Applying this rule to the indictment under discussion, would a person of " common understanding," on reading it, infer that the defendant severed the rock from the ledge and immediately carried it away, or rather that, finding it already severed by some one else, or having himself severed it on a previous occasion, he afterward removed it? If it be doubtful in which sense a person of common understanding would interpret the indictment, it is insufficient, unless it necessarily imports the crime of grand larceny, whether it be understood in one sense or the other. It should appear plainly and explicitly on the face of the indictment, that a larceny, and not a mere trespass, was committed. If the language employed be capable of two interpretations, without doing violence to its terms, only one of which imports a charge of larceny, the indictment is bad. A person charged with crime has a right to be informed, in plain, intelligible language, free from reasonable doubt, of the specific act which he is alleged to have committed.
Does it plainly appear from this indictment whether the rock alleged to have been stolen was severed by the defendant from the ledge at the time of the theft, or whether it had been severed on a previous occasion and was carried away on a subsequent occasion?
The indictment obviously leaves this question in doubt. It is entirely silent as to whether the rock was a part of a ledge, and was broken off and immediately carried away by the defendant, or whether, finding it already severed, he afterwards removed it. In either case it might be true, as alleged in the indictment, that the defendant did " steal, take, and carry away from the mining claim of the Brush Creek Gold and Silver Mining Company * * * fifty-two pounds of gold-bearing quartz rock; " and yet, in the first event it would be only a trespass, whilst in the latter it would be a larceny, as these offenses have been defined by numerous authorities. But an indictment should be capable of no such double interpretation. It should state facts which, if true, would necessarily import that the crime imputed to the defendant had been committed. We have seen that this indictment does not come up to this standard, and that all the facts which it avers may be true without necessarily implicating the defendant in the crime of grand larceny.

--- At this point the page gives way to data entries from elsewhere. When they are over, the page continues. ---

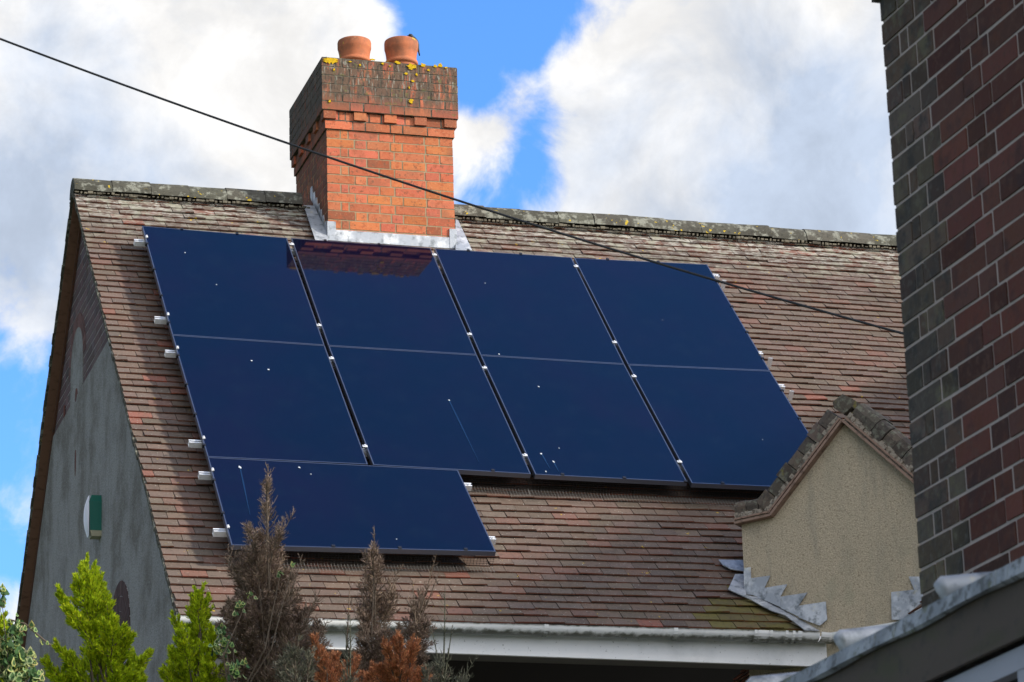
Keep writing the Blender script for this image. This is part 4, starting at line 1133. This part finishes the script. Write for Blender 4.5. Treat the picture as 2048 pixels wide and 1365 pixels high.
dead('tallest dead brown conifer, its bare tip in front of the landscape panel', (535, 1430), 15.6, [
    (520, 1075, 525, 1190, 30), (500, 1105, 520, 1185, 20), (545, 1085, 535, 1180, 20), (560, 1062, 540, 1130, 9), (495, 1060, 512, 1120, 9), (520, 1130, 525, 1290, 45), (560, 1150, 540, 1290, 34), (470, 1125, 505, 1210, 18), (580, 1180, 550, 1290, 30), (610, 1215, 570, 1320, 28),
    (480, 1190, 510, 1310, 40), (530, 1200, 530, 1380, 70), (595, 1250, 560, 1400, 55), (480, 1270, 500, 1400, 50), (640, 1250, 600, 1380, 35), (534, 960, 534, 1000, 7), (528, 1010, 536, 1040, 6)],
    [(536, 928, 535, 1100, 24, 34), (532, 960, 535, 1050, 20, 20), (592, 1020, 545, 1090, 18, 16), (570, 1035, 545, 1090, 14, 10), (492, 1040, 515, 1110, 16, 18), (505, 1050, 525, 1120, 14, 12), (455, 1100, 505, 1190, 26, 24), (446, 1112, 490, 1180, 18, 14),
     (640, 1180, 590, 1290, 26, 22), (605, 1110, 570, 1220, 20, 16), (590, 1140, 560, 1230, 20, 14), (655, 1240, 620, 1330, 22, 16), (520, 1290, 520, 1380, 60, 60), (580, 1280, 570, 1380, 50, 50)])
dead('dead brown conifer with a single bare leader below the middle of the array', (752, 1430), 15.9, [
    (742, 1100, 748, 1160, 15), (748, 1120, 750, 1200, 18), (735, 1165, 748, 1250, 18), (765, 1190, 755, 1290, 24), (735, 1230, 750, 1350, 30), (790, 1185, 765, 1260, 12), (770, 1260, 760, 1400, 40), (720, 1300, 740, 1400, 34)],
    [(748, 1052, 749, 1150, 10, 14), (747, 1085, 750, 1200, 20, 24), (800, 1130, 760, 1240, 20, 16), (715, 1165, 748, 1260, 18, 18), (700, 1200, 742, 1300, 22, 18), (770, 1200, 757, 1330, 30, 30), (740, 1260, 750, 1390, 45, 46)])
dead('slender dead conifer with two thin forked tips, right of the single leader', (835, 1430), 16.1, [
    (838, 1190, 830, 1260, 14), (842, 1220, 828, 1330, 24), (815, 1260, 825, 1370, 24), (850, 1240, 838, 1300, 12), (830, 1300, 830, 1400, 36)],
    [(873, 1108, 838, 1230, 14, 16), (866, 1130, 842, 1220, 10, 8), (880, 1140, 845, 1230, 10, 8), (825, 1160, 832, 1270, 16, 14), (850, 1200, 836, 1320, 26, 22), (700, 1150, 693, 1300, 8, 8)])
tree('rust_conifer', 'rust brown dying conifer foliage at the bottom, left of the slender dead one', 'conifer', (660, 1430), 15.0, [
    (625, 1275, 655, 1350, 11), (640, 1292, 665, 1370, 15), (668, 1312, 680, 1400, 18), (650, 1335, 670, 1420, 24), (700, 1325, 690, 1410, 26), (635, 1360, 660, 1430, 24)],
    M['rust_leaf'], dead_tone, .7, .022, .0024, 'rust brown conifers', 1.0)
tree('rust_conifer', 'rust brown dying conifer foliage at the bottom, below the slender dead one', 'conifer', (800, 1430), 15.0, [
    (775, 1292, 788, 1360, 13), (800, 1272, 800, 1370, 16), (828, 1287, 814, 1370, 15), (800, 1320, 800, 1420, 45), (760, 1330, 780, 1420, 30), (840, 1335, 820, 1420, 26), (735, 1350, 760, 1430, 24)],
    M['rust_leaf'], dead_tone, .7, .022, .0024, 'rust brown conifers', 1.0)
tree('grey_shrub', 'twiggy grey-green shrub at the bottom between the dead conifers', 'shrub', (600, 1440), 14.4, [
    (588, 1292, 590, 1380, 20), (615, 1305, 608, 1400, 22), (565, 1325, 582, 1420, 24), (700, 1355, 690, 1440, 26)],
    M['grey_leaf'], dead_tone, .2, .026, .002, None, 1.1)
tree('grey_shrub', 'twiggy grey-green shrub at the bottom, rightmost of the planting', 'shrub', (890, 1450), 14.4, [
    (880, 1330, 880, 1420, 26), (850, 1342, 865, 1430, 20), (930, 1352, 905, 1430, 16)],
    M['grey_leaf'], dead_tone, .2, .026, .002, None, 1.1, splinter=lambda tw, mb: [twigs(mb, at_depth(bx, by, 14.4), at_depth(tx, ty, 14.4), r * 14.4 / FPX, n) for tx, ty, bx, by, r, n in
        ((890, 1170, 886, 1360, 30, 14), (905, 1250, 888, 1360, 22, 10), (862, 1255, 884, 1360, 24, 12), (955, 1310, 900, 1400, 26, 14), (945, 1345, 905, 1420, 26, 12), (700, 1230, 700, 1350, 24, 14), (690, 1250, 695, 1350, 30, 18))])
# variegated ivy
def ivy_leaf(mb, p, nrm, up, s):
    nrm = (nrm + rv(.45)).normalized(); a = up.cross(nrm)
    if a.length < .01: a = Vector((1, 0, 0))
    a.normalize(); b = nrm.cross(a)
    out = [(0, -.5), (.35, -.55), (.62, -.15), (.42, .12), (.30, .42), (0, .85), (-.30, .42), (-.42, .12), (-.62, -.15), (-.35, -.55)]
    inn = [(x * .62, y * .62 - .02) for x, y in out]
    pale = (random.uniform(.26, .42), random.uniform(.34, .46), random.uniform(.10, .2)); dk_ = random.uniform(.7, 1.3); dark = (.05 * dk_, .11 * dk_, .035 * dk_)
    if random.random() < .35: pale = dark
    P = lambda q, h: p + a * q[0] * s + b * q[1] * s + nrm * h * s
    mb.faces([P(q, 0) for q in out] + [P(q, .06) for q in inn], [(k, (k + 1) % 10, 10 + (k + 1) % 10, 10 + k) for k in range(10)], pale)
    mb.face([P(q, .06) for q in inn], dark)
def ivy(label, depth, root, runs, blobs):
    foot = at_depth(*root, depth); th = thing('variegated_ivy', Vector((foot.x, foot.y, 0)), label, 'ivy', 'ivy growing through the hedge')
    mb, st = MB(), MB()
    st.tube([Vector((foot.x, foot.y, 0)), foot], [.02, .01], 6)
    for run in runs:
        P = [at_depth(x, y, depth) for x, y in run]; st.tube(P, .004, 5); st.tube([foot, P[0]], [.005, .002], 5)
        for a, b in zip(P[:-1], P[1:]):
            n = max(1, int((b - a).length / .016))
            for k in range(n): q = a.lerp(b, k / n) + rv(.010); ivy_leaf(mb, q, -FWD + Vector((.6, 0, .3)), UZ, random.uniform(.014, .026))
    for (x, y, r, n, s) in blobs:
        C = at_depth(x, y, depth); st.tube([foot, foot.lerp(C, .5) + rv(.04), C], [.005, .003, .0015], 5)
        for k in range(n): q = C + rv(r * depth / FPX * .6); ivy_leaf(mb, q, -FWD + Vector((.6, 0, .5)), UZ, random.uniform(.6, 1.1) * s)
    st.build('stem', M['bark'], th); mb.build('foliage', M['ivy_leaf'], th)
ivy('variegated cream and green ivy trailing over the hedge at the bottom left', 14.6, (30, 1420), [[(20, 1240), (50, 1248), (75, 1270), (102, 1292)]],
    [(30, 1262, 16, 46, .024), (20, 1300, 24, 80, .03), (45, 1320, 20, 40, .036), (30, 1350, 26, 70, .03), (60, 1355, 18, 30, .03), (2, 1180, 8, 14, .026), (4, 1205, 7, 12, .024), (6, 1330, 16, 30, .03)])
ivy('variegated ivy tuft among the dead stems beneath the left end of the gutter', 15.0, (465, 1420), [],
    [(452, 1290, 14, 34, .02), (478, 1215, 10, 20, .02), (500, 1190, 6, 10, .018), (560, 1150, 4, 6, .016), (585, 1130, 3, 4, .018), (440, 1262, 10, 16, .02), (470, 1340, 20, 40, .022), (430, 1300, 10, 16, .02)])

# ---------------------------------------------------------------- ground
g_ = MB(); g_.face([Vector((-1500, -1500, 0)), Vector((1500, -1500, 0)), Vector((1500, 1500, 0)), Vector((-1500, 1500, 0))]); tag(g_.build('ground', M['grass']), kind='structure')
g_ = MB(); g_.face([Vector((-7, -26, .004)), Vector((1.2, -26, .004)), Vector((1.2, -4.6, .004)), Vector((-7, -4.6, .004))]); tag(g_.build('pavement', M['paving']), kind='structure')
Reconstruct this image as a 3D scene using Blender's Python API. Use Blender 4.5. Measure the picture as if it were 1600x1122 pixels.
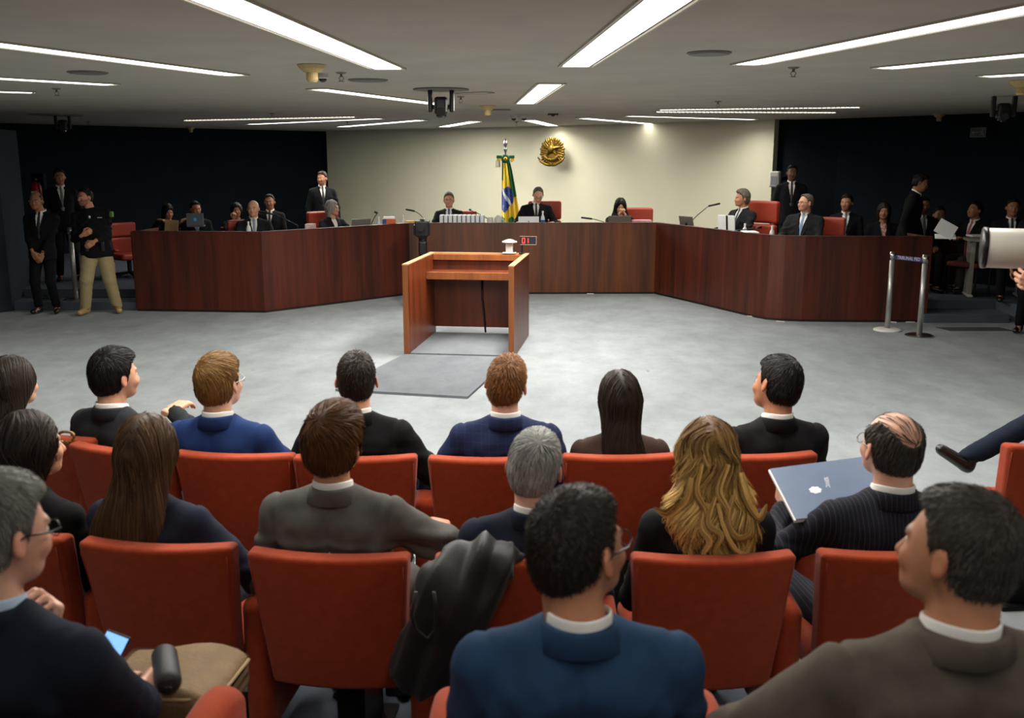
import bpy, math, random
import numpy as np
from math import sin, cos, pi, radians as R
rng = np.random.default_rng(7)
random.seed(7)
C = bpy.context.scene.collection
for o in list(bpy.data.objects): bpy.data.objects.remove(o)

# ---------------------------------------------------------------- camera, world, lamps, exposure
FOC, CAMH, HOR = 1530.0, 2.1, 248.0
PITCH = math.atan((561-HOR)/FOC)
cam = bpy.data.cameras.new('camera'); cam.sensor_width = 36; cam.lens = FOC*36/1600
cam.clip_start = 0.05; cam.clip_end = 100
cam.dof.use_dof = True; cam.dof.focus_distance = 9.0; cam.dof.aperture_fstop = 4.5
camo = bpy.data.objects.new('camera', cam); C.objects.link(camo)
camo.location = (0, 0, CAMH); camo.rotation_euler = (pi/2-PITCH, 0, 0)
S = bpy.context.scene; S.camera = camo
S.view_settings.view_transform = 'Standard'; S.view_settings.look = 'None'
S.view_settings.gamma = 1; S.view_settings.use_curve_mapping = False
S.view_settings.exposure = 0.0
w = bpy.data.worlds.new('world'); S.world = w; w.use_nodes = True
w.node_tree.nodes['Background'].inputs[0].default_value = (0.05, 0.055, 0.06, 1)
w.node_tree.nodes['Background'].inputs[1].default_value = 0.3
LAMP_W = 17.0         # watts per metre of ceiling lamp
LAMP_E = 5.0          # diffuser radiance
LAMP_COL = (1.0, 0.965, 0.89)
CEIL = 2.76

def ray(u, v):
    a = (u-800)/FOC; b = (561-v)/FOC; t = PITCH
    return np.array((a, cos(t)+b*sin(t), -sin(t)+b*cos(t)))
def atz(u, v, z):
    r = ray(u, v); k = (z-CAMH)/r[2]; return np.array((r[0]*k, r[1]*k, z))
def aty(u, v, y):
    r = ray(u, v); k = y/r[1]; return np.array((r[0]*k, y, CAMH+r[2]*k))

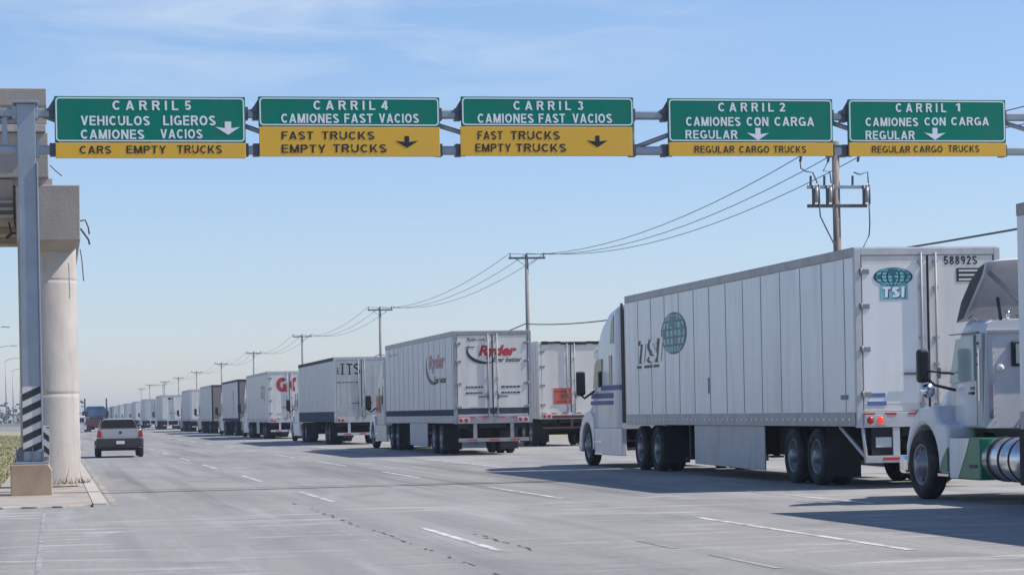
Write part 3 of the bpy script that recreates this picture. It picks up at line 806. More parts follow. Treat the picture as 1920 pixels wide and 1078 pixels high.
for x in (-0.5, 0.0):
    q = MB(); q.box(x - 0.16, x + 0.14, -0.80, -0.3, 6.315, 6.455); q.build('bearing_pad', 'concrete_col', ov)
q = MB()
q.tube([(0.70, -0.7, 5.58), (0.80, -0.72, 5.60), (0.86, -0.72, 5.45), (0.88, -0.72, 5.30)], 0.018, 6)
q.tube([(0.70, -0.75, 5.42), (0.78, -0.78, 5.30), (0.86, -0.8, 5.18), (0.88, -0.8, 5.08)], 0.022, 6)
q.tube([(0.69, -0.3, 5.02), (0.72, -0.3, 4.8), (0.75, -0.3, 4.35)], 0.012, 6)
q.tube([(0.10, -0.9, 6.72), (0.22, -0.9, 6.6), (0.34, -0.9, 6.50)], 0.012, 6)
q.build('rebar', 'rust', ov)
fl = thing('floodlight', 'small black lamp hung from the overpass girder beside the pier cap', 'lamp', (-0.75, 50.3, 5.2))
q = MB(); q.tube([(0.07, 0, 0.13), (-0.04, 0, 0.13)], 0.02); q.tube([(-0.04, 0, 0.13), (-0.08, 0, 0.36)], 0.02); q.build('arm', 'black', fl)
q = MB(); q.prism([(-0.16, 0.05), (-0.05, 0.14), (-0.02, 0.10), (-0.13, 0.0)], 'y', -0.1, 0.1); q.build('head', 'black', fl)
# weeds at the foot of the column
wd = MB()
for i in range(60):
    a = rg.uniform(-2.2, 0.2); rr = rg.uniform(0.62, 0.8); x, y_ = -0.07 + rr * math.cos(a), 51.15 + rr * math.sin(a); h = rg.uniform(0.04, 0.16) * (2.6 if i % 13 == 0 else 1)
    wd.add([(x - 0.011, y_, 0.1), (x + 0.011, y_, 0.1), (x + rg.uniform(-.12, .12), y_ + rg.uniform(-.1, .1), 0.1 + h)], [(0, 1, 2)])
tag(wd.build('weeds', mat('dry_weeds', (0.16, 0.13, 0.09), 0.9, 0, 0.3, 6), recalc=False), kind='stuff')
# ------------------------------------------------------------------ wheels (shared meshes)
def inst(name, me, parent, loc=(0, 0, 0), rz=0.0):
    o = bpy.data.objects.new(name, me); COL.objects.link(o); o.parent = parent
    o.location = loc; o.rotation_euler = (0, 0, rz); return o

def keep_mesh(mb, name, mats):
    o = mb.build(name, mats); me = o.data; bpy.data.objects.remove(o); return me

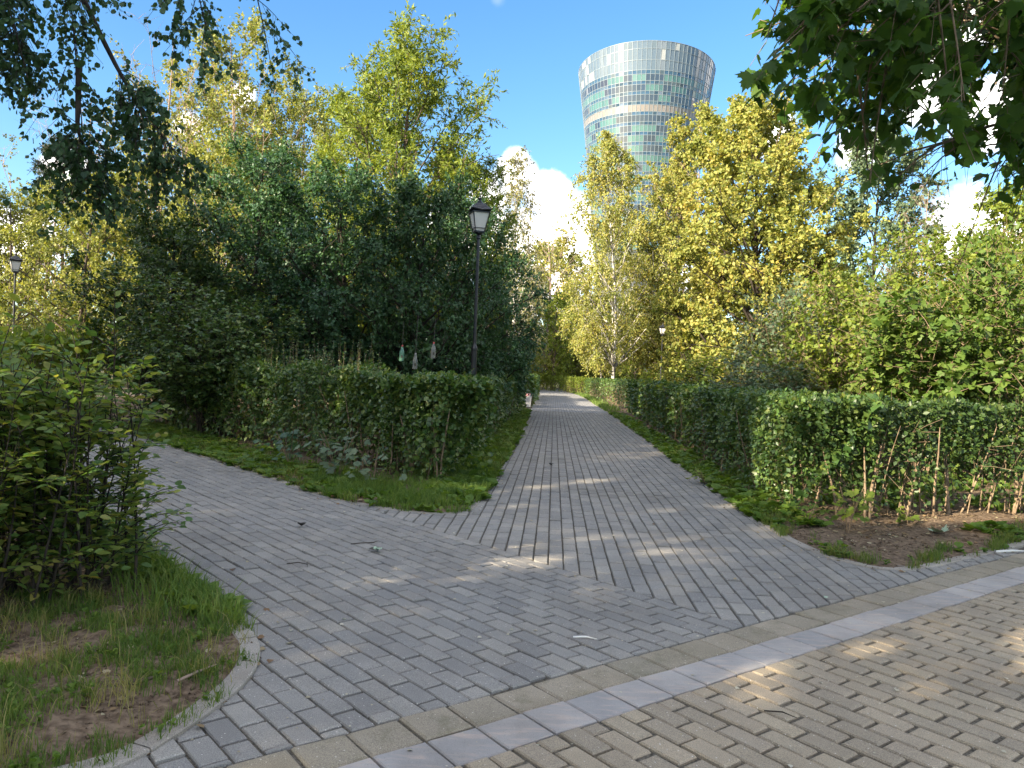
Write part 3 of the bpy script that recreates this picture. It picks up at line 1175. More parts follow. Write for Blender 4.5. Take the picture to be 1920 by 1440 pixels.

We have not overlooked the fact that the indictment avers the rock to have been " the personal goods of the said Brush Creek Gold and Silver Mining Company." But this cannot cure the infirmity of the indictment, which should describe the property taken with sufficient accuracy to enable the Court to decide for itself whether it be of a character which renders it a subject of larceny. It is not sufficient to denominate the property as " personal goods," without describing it so as to enable the Court to decide that question for itself. We have thus far discussed the case on the theory that if the rock formed a part of the ledge or lode, and was severed by the defendant and immediately removed by him, the offense was only a trespass, and not a larceny.
We find in the books much subtle reasoning in respect to the difference between trespass and larceny in this class of cases. From an early period in English jurisprudence it has been held that in consequence of the stable and permanent nature of real estate, an injury to it is not indictable at common law; and it is therefore not larceny to steal anything adhering to the soil. Hence it has been held that if a person, with a felonious intent, severs and carries away apples from a tree, or the tree itself, or growing grass or grain, or copper or lead attached to a building, the offense is only a trespass and not larceny. But if the thing had been previously severed from the soil, whether by the owner or by a third person, or even on a previous occasion by the thief himself, it has thus become personal property, and is the subject of larceny. This rule involved many technical niceties, which have resulted in what appear to us to be pure absurdities. For example, if the article stolen was severed from the soil by the thief himself and immediately carried away, so that the whole constituted but one transaction, it was held to be only a trespass; but if, after the severance, he left the article for a time and afterward returned for it and took it away on another occasion, then it became a larceny. It therefore became necessary to determine what space of time must intervene between the severance and the taking to convert the trespass into larceny. At first it was held that at least one day must intervene, on the theory that the law would not take notice of the fractions of a day. But this rule has been relaxed, and it is now held that no particular space of time is necessary; only the severance and taking must be so separated by time as not to constitute one transaction.
The authorities maintaining these nice distinctions are fully collated in 2 Bishop on Criminal Law, Secs. 667, 668, 669.
We confess we do not comprehend the force of these distinctions, nor appreciate the reasoning by which they are supported. We do not perceive why a person who takes apples from a tree with a felonious intent should only be a trespasser, whereas, if he had taken them from the ground, after they had fallen, he would have been a thief; nor why the breaking from a ledge of a quantity of rich gold-bearing rock with felonious intent should only be a trespass, if the rock be immediately carried off; but if left on the ground, and taken off by the thief a few hours later, it becomes larceny. The more sensible rule, it appears to us, would have been, that by the act of severance the thief had converted the property into a chattel; and if he then removed it, with a felonious intent, he would be guilty of a larceny, whatever dispatch may have been employed in the removal. But we do not feel at liberty to depart from a rule so long and so firmly established by numerous decisions; and we have adverted to the question mainly for the purpose of directing the attention of the Legislature to a subject which appears to demand a remedial statute.
Judgment affirmed, and ordered that the remittitur issue forthwith.